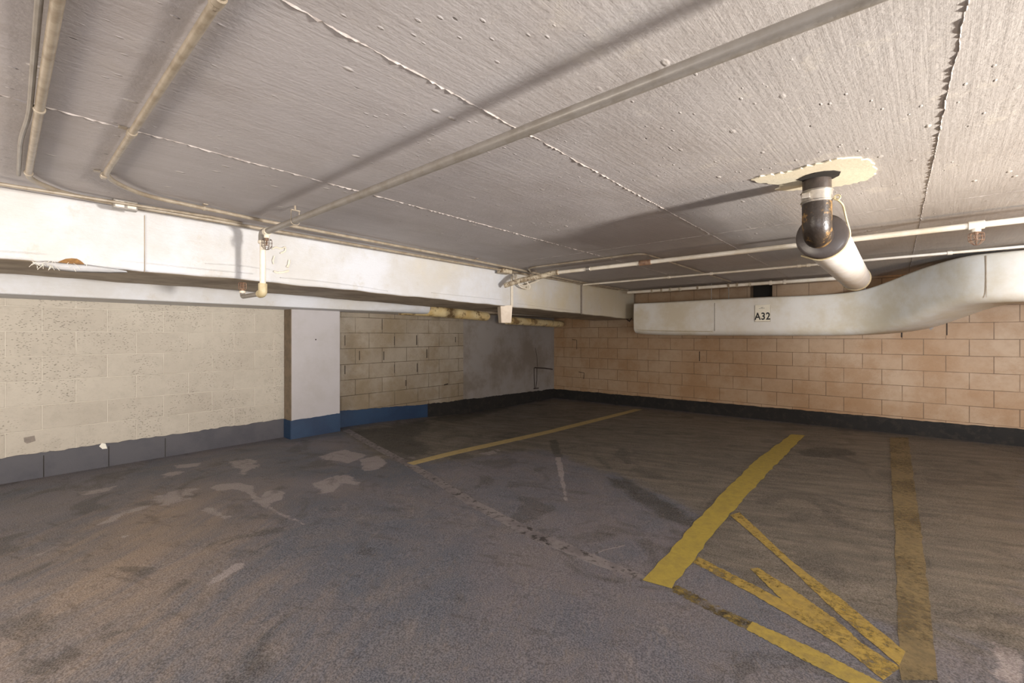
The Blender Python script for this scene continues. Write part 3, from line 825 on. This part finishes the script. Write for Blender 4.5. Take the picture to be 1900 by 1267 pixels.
# ------------------------------------------------------------ pipes
def strap_on(parent, p, axis, r, mat, nm='strap', wd=.012):
    bm = bmnew(); p = Vector(p); a = Vector(axis).normalized()
    cyl(bm, p-a*wd/2, p+a*wd/2, r+.003, 14)
    s = a.cross(Vector((0, 0, 1)))
    q = p + s*(r+.012)
    box(bm, (q.x-.012, q.y-.012, CE-.006) if True else 0, (q.x+.012, q.y+.012, CE-.001))
    return new_obj(nm, bm, mat, parent)
def coupling(parent, p, axis, r, ln, mat, nm='coupling'):
    bm = bmnew(); p = Vector(p); a = Vector(axis).normalized(); cyl(bm, p-a*ln/2, p+a*ln/2, r, 16, .003); return new_obj(nm, bm, mat, parent, True, 35)
def head(parent, p, up, mats, r=.026, hgt=.075, label=None):
    """caged sprinkler; p is the fitting, up=+1 points up, -1 hangs down"""
    p = Vector(p); d = Vector((0, 0, up))
    bm = bmnew()
    cyl(bm, p, p+d*.018, .011, 12); 
    for s in (-1, 1):
        tube(bm, fillet([p+d*.016+Vector((s*.004, 0, 0)), p+d*.03+Vector((s*.013, 0, 0)), p+d*.05+Vector((s*.002, 0, 0))], .02, 4), .0022, 6)
    cyl(bm, p+d*.016, p+d*.05, .0028, 8)
    h = new_obj('sprinkler_head', bm, mats[0], parent, True)
    if label: h['label'] = label
    bm = bmnew(); cyl(bm, p+d*.049, p+d*.052, .013, 14); new_obj('deflector', bm, mats[0], h)
    bm = bmnew(); wr = .0017
    for t in (.012, .035, .058): ring(bm, p+d*t, (0, 0, 1), r if t > .02 else r*.9, wr, 18, 6)
    for k in range(4):
        a = math.pi*k/4; e = Vector((math.cos(a), math.sin(a), 0))
        tube(bm, fillet([p+d*.008-e*r*.5, p+d*.012-e*r, p+d*.06-e*r, p+d*(hgt)-e*r*.35, p+d*(hgt+.003), p+d*(hgt)+e*r*.35, p+d*.06+e*r, p+d*.012+e*r, p+d*.008+e*r*.5], .012, 3), wr, 6)
    new_obj('cage', bm, mats[1], h, True)
    return h
# near sprinkler branch
PZ, PY, PR = 2.0, 1.175, .020
sp = thing('sprinkler_pipe', 'thick grey sprinkler pipe crossing the near ceiling, turning down in front of the left duct', 'pipe', (-3.28, PY, 1.58))
vx = -3.28
bm = bmnew(); cyl(bm, (vx, PY, PZ), (5.5, PY, PZ), PR, 20); new_obj('pipe_run', bm, M['pipe_grey'], sp, True)
bm = bmnew(); cyl(bm, (vx, PY, PZ-.02), (vx, PY, 1.59), .019, 18); new_obj('drop_pipe', bm, M['pipe_white'], sp, True)
bm = bmnew(); tube(bm, fillet([(vx+.055, PY, PZ), (vx, PY, PZ), (vx, PY, PZ-.06)], .035, 7), .027, 18); new_obj('elbow', bm, M['pipe_grey'], sp, True)
coupling(sp, (vx, PY, PZ-.062), (0, 0, 1), .030, .02, M['pipe_white'])
bm = bmnew(); tube(bm, fillet([(vx, PY, 1.655), (vx, PY, 1.587), (vx-.05, PY, 1.587)], .04, 7), .028, 18); o = new_obj('elbow', bm, M['yellow_glue'], sp, True)
ex_ = vx-.39
bm = bmnew(); tube(bm, fillet([(vx-.03, PY, 1.587), (ex_, PY, 1.587), (ex_, PY, 1.63)], .02, 6), .016, 14); new_obj('arm', bm, M['pipe_grey'], sp, True)
coupling(sp, (ex_, PY, 1.622), (0, 0, 1), .021, .018, M['pipe_white'])
head(sp, (ex_, PY, 1.63), 1, (M['wire'], M['wire']), .026, .062, label='reddish caged head under the duct')
hx = vx+.07
coupling(sp, (hx, PY, PZ), (1, 0, 0), .026, .05, M['pipe_white'], 'tee')
coupling(sp, (hx, PY, PZ-.032), (0, 0, 1), .018, .024, M['pipe_white'], 'outlet')
head(sp, (hx, PY, PZ-.042), -1, (M['wire'], M['cage_grey']), .033, .078, label='caged head hanging beside the drop pipe')
hp = at_z(541, 408, PZ).x
bm = bmnew()
tube(bm, fillet([(hp, PY-.024, CE-.028), (hp, PY-.024, PZ-.02), (hp, PY, PZ-.028), (hp, PY+.024, PZ-.02), (hp, PY+.024, CE-.028)], .015, 4), .0025, 6)
cyl(bm, (hp, PY, CE-.03), (hp, PY, CE), .006, 8); box(bm, (hp-.01, PY-.026, CE-.032), (hp+.01, PY+.026, CE-.026)); 
new_obj('pipe_hanger', bm, M['conduit'], sp)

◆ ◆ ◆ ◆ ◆

## Exercise
Leave every image out, and retype the material exactly.

## Answer
The Blender Python script for this scene continues. Write part 3, from line 825 on. This part finishes the script. Write for Blender 4.5. Take the picture to be 1900 by 1267 pixels.
# ------------------------------------------------------------ pipes
def strap_on(parent, p, axis, r, mat, nm='strap', wd=.012):
    bm = bmnew(); p = Vector(p); a = Vector(axis).normalized()
    cyl(bm, p-a*wd/2, p+a*wd/2, r+.003, 14)
    s = a.cross(Vector((0, 0, 1)))
    q = p + s*(r+.012)
    box(bm, (q.x-.012, q.y-.012, CE-.006) if True else 0, (q.x+.012, q.y+.012, CE-.001))
    return new_obj(nm, bm, mat, parent)
def coupling(parent, p, axis, r, ln, mat, nm='coupling'):
    bm = bmnew(); p = Vector(p); a = Vector(axis).normalized(); cyl(bm, p-a*ln/2, p+a*ln/2, r, 16, .003); return new_obj(nm, bm, mat, parent, True, 35)
def head(parent, p, up, mats, r=.026, hgt=.075, label=None):
    """caged sprinkler; p is the fitting, up=+1 points up, -1 hangs down"""
    p = Vector(p); d = Vector((0, 0, up))
    bm = bmnew()
    cyl(bm, p, p+d*.018, .011, 12); 
    for s in (-1, 1):
        tube(bm, fillet([p+d*.016+Vector((s*.004, 0, 0)), p+d*.03+Vector((s*.013, 0, 0)), p+d*.05+Vector((s*.002, 0, 0))], .02, 4), .0022, 6)
    cyl(bm, p+d*.016, p+d*.05, .0028, 8)
    h = new_obj('sprinkler_head', bm, mats[0], parent, True)
    if label: h['label'] = label
    bm = bmnew(); cyl(bm, p+d*.049, p+d*.052, .013, 14); new_obj('deflector', bm, mats[0], h)
    bm = bmnew(); wr = .0017
    for t in (.012, .035, .058): ring(bm, p+d*t, (0, 0, 1), r if t > .02 else r*.9, wr, 18, 6)
    for k in range(4):
        a = math.pi*k/4; e = Vector((math.cos(a), math.sin(a), 0))
        tube(bm, fillet([p+d*.008-e*r*.5, p+d*.012-e*r, p+d*.06-e*r, p+d*(hgt)-e*r*.35, p+d*(hgt+.003), p+d*(hgt)+e*r*.35, p+d*.06+e*r, p+d*.012+e*r, p+d*.008+e*r*.5], .012, 3), wr, 6)
    new_obj('cage', bm, mats[1], h, True)
    return h
# near sprinkler branch
PZ, PY, PR = 2.0, 1.175, .020
sp = thing('sprinkler_pipe', 'thick grey sprinkler pipe crossing the near ceiling, turning down in front of the left duct', 'pipe', (-3.28, PY, 1.58))
vx = -3.28
bm = bmnew(); cyl(bm, (vx, PY, PZ), (5.5, PY, PZ), PR, 20); new_obj('pipe_run', bm, M['pipe_grey'], sp, True)
bm = bmnew(); cyl(bm, (vx, PY, PZ-.02), (vx, PY, 1.59), .019, 18); new_obj('drop_pipe', bm, M['pipe_white'], sp, True)
bm = bmnew(); tube(bm, fillet([(vx+.055, PY, PZ), (vx, PY, PZ), (vx, PY, PZ-.06)], .035, 7), .027, 18); new_obj('elbow', bm, M['pipe_grey'], sp, True)
coupling(sp, (vx, PY, PZ-.062), (0, 0, 1), .030, .02, M['pipe_white'])
bm = bmnew(); tube(bm, fillet([(vx, PY, 1.655), (vx, PY, 1.587), (vx-.05, PY, 1.587)], .04, 7), .028, 18); o = new_obj('elbow', bm, M['yellow_glue'], sp, True)
ex_ = vx-.39
bm = bmnew(); tube(bm, fillet([(vx-.03, PY, 1.587), (ex_, PY, 1.587), (ex_, PY, 1.63)], .02, 6), .016, 14); new_obj('arm', bm, M['pipe_grey'], sp, True)
coupling(sp, (ex_, PY, 1.622), (0, 0, 1), .021, .018, M['pipe_white'])
head(sp, (ex_, PY, 1.63), 1, (M['wire'], M['wire']), .026, .062, label='reddish caged head under the duct')
hx = vx+.07
coupling(sp, (hx, PY, PZ), (1, 0, 0), .026, .05, M['pipe_white'], 'tee')
coupling(sp, (hx, PY, PZ-.032), (0, 0, 1), .018, .024, M['pipe_white'], 'outlet')
head(sp, (hx, PY, PZ-.042), -1, (M['wire'], M['cage_grey']), .033, .078, label='caged head hanging beside the drop pipe')
hp = at_z(541, 408, PZ).x
bm = bmnew()
tube(bm, fillet([(hp, PY-.024, CE-.028), (hp, PY-.024, PZ-.02), (hp, PY, PZ-.028), (hp, PY+.024, PZ-.02), (hp, PY+.024, CE-.028)], .015, 4), .0025, 6)
cyl(bm, (hp, PY, CE-.03), (hp, PY, CE), .006, 8); box(bm, (hp-.01, PY-.026, CE-.032), (hp+.01, PY+.026, CE-.026)); 
new_obj('pipe_hanger', bm, M['conduit'], sp)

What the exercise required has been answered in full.